Directive:
Select, from the material below, each line with "follow" in it.

Entries with scene source code:
-----

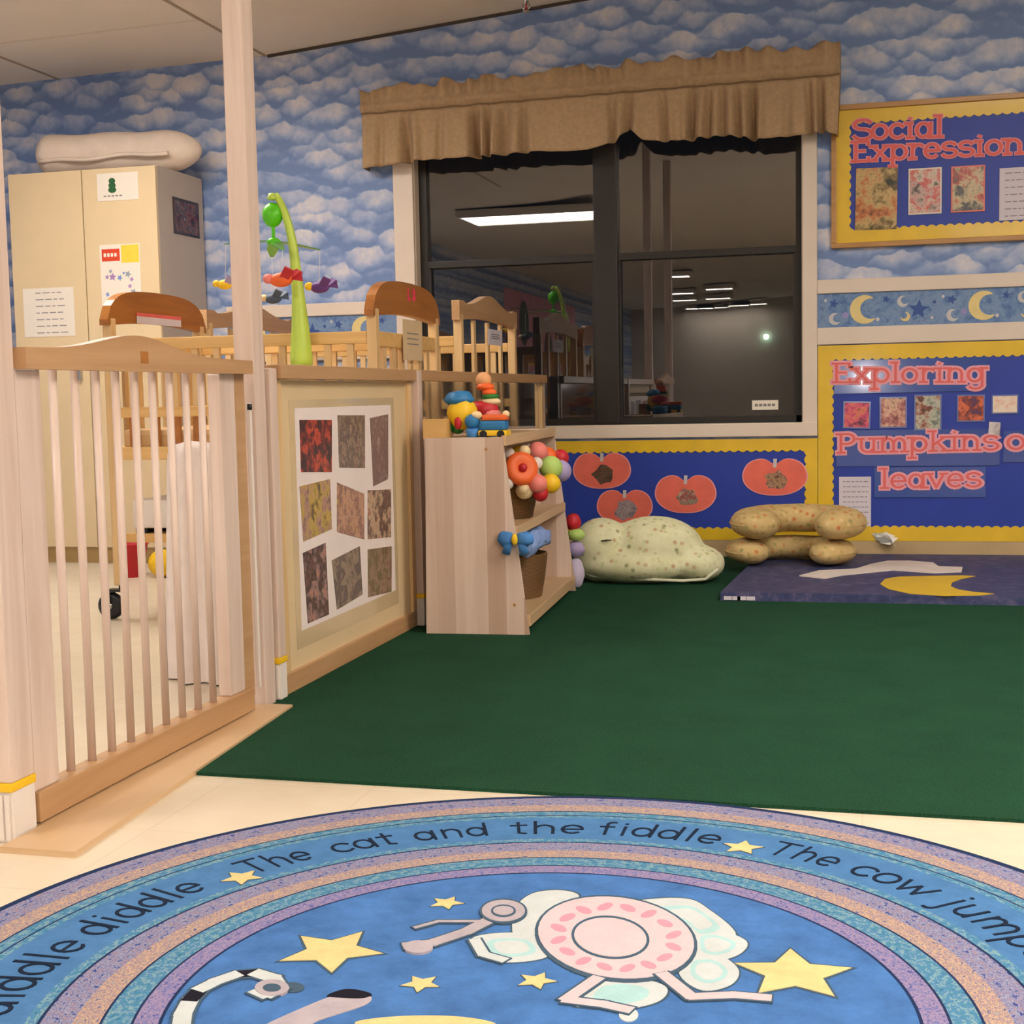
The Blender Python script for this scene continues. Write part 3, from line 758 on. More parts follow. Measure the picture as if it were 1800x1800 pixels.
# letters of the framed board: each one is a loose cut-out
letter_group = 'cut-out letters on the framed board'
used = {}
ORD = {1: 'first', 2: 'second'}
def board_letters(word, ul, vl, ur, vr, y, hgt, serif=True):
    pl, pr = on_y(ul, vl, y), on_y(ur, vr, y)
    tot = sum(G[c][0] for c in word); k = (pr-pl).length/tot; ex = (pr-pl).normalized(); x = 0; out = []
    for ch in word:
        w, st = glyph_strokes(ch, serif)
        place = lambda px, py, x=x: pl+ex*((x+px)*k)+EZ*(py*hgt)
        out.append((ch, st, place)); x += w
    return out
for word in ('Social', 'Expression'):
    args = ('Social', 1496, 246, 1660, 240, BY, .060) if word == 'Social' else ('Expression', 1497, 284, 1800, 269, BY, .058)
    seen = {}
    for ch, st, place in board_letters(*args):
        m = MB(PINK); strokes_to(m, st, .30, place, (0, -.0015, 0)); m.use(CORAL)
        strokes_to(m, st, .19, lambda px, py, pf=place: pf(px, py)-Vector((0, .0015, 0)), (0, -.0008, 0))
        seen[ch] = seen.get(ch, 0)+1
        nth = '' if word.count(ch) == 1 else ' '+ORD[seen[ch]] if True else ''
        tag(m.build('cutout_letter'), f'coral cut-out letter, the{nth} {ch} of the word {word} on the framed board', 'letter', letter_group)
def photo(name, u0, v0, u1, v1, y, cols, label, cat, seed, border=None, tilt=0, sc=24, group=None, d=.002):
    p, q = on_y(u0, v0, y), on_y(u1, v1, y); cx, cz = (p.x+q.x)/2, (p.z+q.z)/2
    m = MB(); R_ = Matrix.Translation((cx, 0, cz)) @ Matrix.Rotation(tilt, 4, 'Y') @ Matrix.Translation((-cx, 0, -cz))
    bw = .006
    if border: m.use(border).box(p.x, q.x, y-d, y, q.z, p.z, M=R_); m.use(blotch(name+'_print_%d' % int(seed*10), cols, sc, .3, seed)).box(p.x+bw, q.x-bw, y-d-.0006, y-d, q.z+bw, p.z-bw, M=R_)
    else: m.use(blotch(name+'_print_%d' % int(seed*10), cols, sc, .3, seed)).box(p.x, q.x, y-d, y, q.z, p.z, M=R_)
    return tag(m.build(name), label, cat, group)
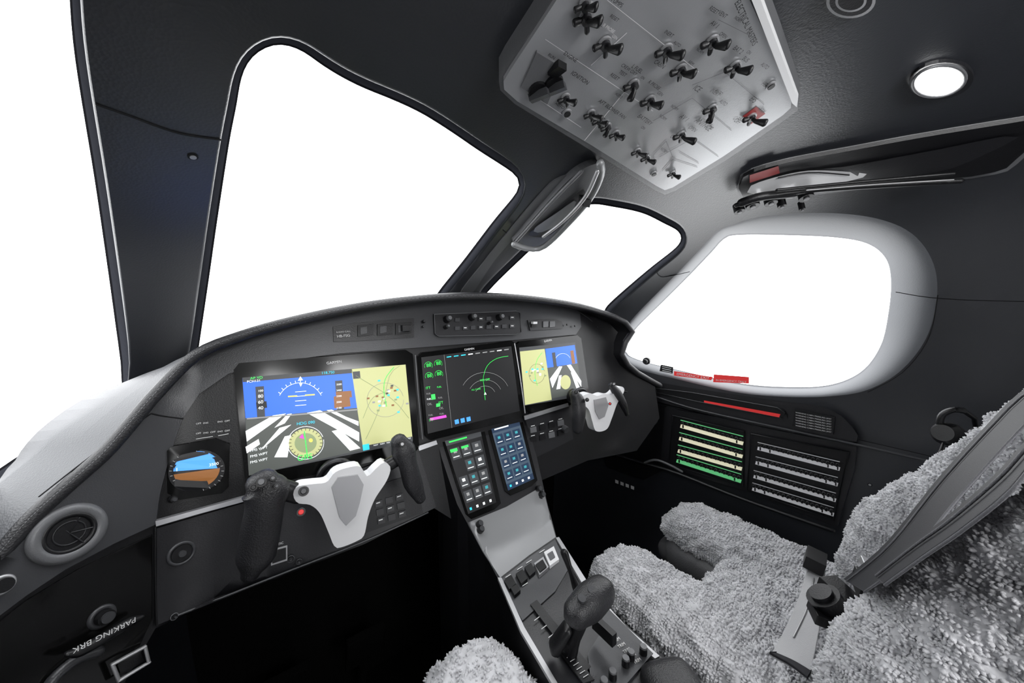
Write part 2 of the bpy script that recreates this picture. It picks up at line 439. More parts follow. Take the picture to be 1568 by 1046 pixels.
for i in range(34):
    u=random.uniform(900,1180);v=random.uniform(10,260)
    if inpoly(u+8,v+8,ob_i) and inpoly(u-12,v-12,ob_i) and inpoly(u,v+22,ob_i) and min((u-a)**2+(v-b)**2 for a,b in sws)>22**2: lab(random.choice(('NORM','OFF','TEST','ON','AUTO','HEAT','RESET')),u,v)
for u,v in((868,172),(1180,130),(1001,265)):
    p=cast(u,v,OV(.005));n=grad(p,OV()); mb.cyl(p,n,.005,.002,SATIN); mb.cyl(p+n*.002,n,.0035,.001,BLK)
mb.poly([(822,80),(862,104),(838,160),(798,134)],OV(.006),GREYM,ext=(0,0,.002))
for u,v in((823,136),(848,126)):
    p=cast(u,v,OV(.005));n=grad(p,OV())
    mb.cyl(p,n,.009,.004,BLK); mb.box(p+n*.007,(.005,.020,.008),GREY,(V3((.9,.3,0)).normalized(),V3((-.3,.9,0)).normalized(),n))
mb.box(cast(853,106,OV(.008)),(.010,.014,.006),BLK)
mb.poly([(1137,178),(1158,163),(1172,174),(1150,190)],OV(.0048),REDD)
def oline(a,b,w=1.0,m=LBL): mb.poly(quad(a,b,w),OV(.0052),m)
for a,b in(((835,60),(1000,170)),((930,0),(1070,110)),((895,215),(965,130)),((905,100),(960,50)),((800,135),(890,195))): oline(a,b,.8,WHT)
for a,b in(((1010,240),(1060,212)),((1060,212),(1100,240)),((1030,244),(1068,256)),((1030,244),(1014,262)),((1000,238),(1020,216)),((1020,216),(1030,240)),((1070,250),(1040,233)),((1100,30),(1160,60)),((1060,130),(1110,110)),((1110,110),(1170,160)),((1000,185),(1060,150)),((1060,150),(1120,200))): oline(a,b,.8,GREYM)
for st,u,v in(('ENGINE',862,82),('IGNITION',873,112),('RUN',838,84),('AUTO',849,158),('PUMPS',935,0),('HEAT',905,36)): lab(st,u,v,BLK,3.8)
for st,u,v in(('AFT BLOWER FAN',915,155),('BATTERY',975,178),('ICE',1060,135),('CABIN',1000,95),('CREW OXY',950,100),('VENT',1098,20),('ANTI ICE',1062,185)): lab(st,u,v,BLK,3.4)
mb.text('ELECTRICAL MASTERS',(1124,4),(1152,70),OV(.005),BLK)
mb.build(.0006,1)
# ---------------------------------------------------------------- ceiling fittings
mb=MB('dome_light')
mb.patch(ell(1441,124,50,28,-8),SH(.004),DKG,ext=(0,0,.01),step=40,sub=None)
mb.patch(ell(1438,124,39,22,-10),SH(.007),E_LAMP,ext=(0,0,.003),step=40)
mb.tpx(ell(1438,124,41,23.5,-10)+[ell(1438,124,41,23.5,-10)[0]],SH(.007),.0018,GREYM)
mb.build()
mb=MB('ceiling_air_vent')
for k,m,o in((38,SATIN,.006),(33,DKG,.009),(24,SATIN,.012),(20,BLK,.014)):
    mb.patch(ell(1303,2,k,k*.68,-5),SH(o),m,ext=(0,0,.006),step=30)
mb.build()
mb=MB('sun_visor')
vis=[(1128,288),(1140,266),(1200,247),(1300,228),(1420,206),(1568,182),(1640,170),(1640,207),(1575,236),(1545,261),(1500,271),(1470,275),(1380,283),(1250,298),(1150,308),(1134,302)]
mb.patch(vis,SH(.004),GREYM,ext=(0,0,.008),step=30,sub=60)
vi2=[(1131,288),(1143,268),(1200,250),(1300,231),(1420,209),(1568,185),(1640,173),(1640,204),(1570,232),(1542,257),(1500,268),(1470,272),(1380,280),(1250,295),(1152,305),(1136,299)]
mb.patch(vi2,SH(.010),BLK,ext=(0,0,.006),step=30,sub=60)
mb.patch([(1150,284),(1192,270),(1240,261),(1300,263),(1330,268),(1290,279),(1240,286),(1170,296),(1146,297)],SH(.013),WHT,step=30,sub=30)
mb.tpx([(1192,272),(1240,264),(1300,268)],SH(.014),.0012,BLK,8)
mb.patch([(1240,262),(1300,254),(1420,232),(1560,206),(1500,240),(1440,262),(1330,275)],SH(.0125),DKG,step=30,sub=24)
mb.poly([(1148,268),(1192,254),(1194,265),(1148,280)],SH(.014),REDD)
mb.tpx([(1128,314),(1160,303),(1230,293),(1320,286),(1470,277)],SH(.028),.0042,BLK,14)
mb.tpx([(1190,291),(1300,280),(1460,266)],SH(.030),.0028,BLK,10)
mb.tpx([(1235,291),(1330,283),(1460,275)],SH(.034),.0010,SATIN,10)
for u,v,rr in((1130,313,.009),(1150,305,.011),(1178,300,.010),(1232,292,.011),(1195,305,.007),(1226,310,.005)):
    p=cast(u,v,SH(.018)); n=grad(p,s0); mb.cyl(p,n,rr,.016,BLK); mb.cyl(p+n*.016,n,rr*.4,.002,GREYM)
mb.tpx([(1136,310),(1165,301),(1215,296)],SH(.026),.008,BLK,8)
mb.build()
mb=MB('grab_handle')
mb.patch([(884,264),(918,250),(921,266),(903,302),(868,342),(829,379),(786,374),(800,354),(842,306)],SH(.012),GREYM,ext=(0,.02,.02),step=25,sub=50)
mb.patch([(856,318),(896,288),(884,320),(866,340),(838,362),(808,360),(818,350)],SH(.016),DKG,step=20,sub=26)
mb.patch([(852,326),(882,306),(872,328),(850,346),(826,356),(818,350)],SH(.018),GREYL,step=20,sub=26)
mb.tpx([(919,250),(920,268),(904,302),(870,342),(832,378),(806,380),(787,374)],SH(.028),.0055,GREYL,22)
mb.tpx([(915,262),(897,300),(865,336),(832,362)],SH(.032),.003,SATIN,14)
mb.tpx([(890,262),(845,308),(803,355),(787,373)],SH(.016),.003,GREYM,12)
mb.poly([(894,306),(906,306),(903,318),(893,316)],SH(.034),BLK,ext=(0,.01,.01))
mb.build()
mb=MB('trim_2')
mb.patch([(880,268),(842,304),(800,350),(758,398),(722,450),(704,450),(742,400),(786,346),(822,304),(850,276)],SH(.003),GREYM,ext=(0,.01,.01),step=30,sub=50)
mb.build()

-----

Written answer:
The Blender Python script for this scene continues. Write part 3, from line 758 on. More parts follow. Measure the picture as if it were 1800x1800 pixels.
Write part 2 of the bpy script that recreates this picture. It picks up at line 439. More parts follow. Take the picture to be 1568 by 1046 pixels.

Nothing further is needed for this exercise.